Apparently, some streaks of light have reached Sacramento, as in late August the California Energy Commission postponed its plan to require oil companies to pay an excess profits penalty until 2030. The CEC has yet to determine exactly what would be an “excess profit” under the 2022 law pushed by Governor Gavin Newsom after gasoline prices spiked that summer.

Shortly afterward, the California legislature, via Senate Bill 237, authorized heavily Democratic Kern County to issue 2,000 new drilling permits a year without further environmental review for the next decade.

Oil and Gas Watch called the move a ruse to convince refineries to stick around and maybe save consumers a few pennies a gallon and to cover lawmakers’ fear of a consumer revolt against costly “progressive” climate and environmental programs that have sparked a mass exodus.

The California Policy Institute said SB 237 is akin to throwing a bucket of water onto a raging fire. California’s in-state oil production was already down from 402 million barrels in 1986 to just 118 million barrels in 2024, and, as consumption in 2024 was 511 million barrels, the state is importing 77% of its petroleum.

SB 237 cuts off high-value fields in Los Angeles, Ventura, and Santa Barbara Counties from new drilling and does not allow for fracking, which is required for most Kern County wells. Already, says CPI, California’s major north-south pipelines are flowing at rates near the tipping point; they cannot operate at all if the flow of oil falls below 25% of capacity.
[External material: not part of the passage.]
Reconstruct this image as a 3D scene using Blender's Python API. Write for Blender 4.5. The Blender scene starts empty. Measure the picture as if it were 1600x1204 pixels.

Imagine what will happen should just one or two more California refineries throw in the towel.

Despite leaving the state, Phillips 66 has partnered with Kinder Morgan Inc. to propose a 1,300-mile pipeline from Borger, Texas, to Phoenix, Arizona, where it would intersect with a reverse-flow West Line that today runs from Colton, California, to Phoenix. The Western Gate Pipeline, which would deliver 200,000 barrels a day of gasoline, diesel, and jet fuel, would fill a gap in Arizona’s supply chain caused by its dependence on California gasoline.

Or, perhaps, a California refinery might just relocate to a state with less onerous regulations and not a single refinery.

California could just balk at accepting gasoline from less virtuous states. What’s another industry to lose? But it could liberate Arizona and Nevada from dependence on California’s increasingly less dependable politics.

Or, California could give up its war on gasoline.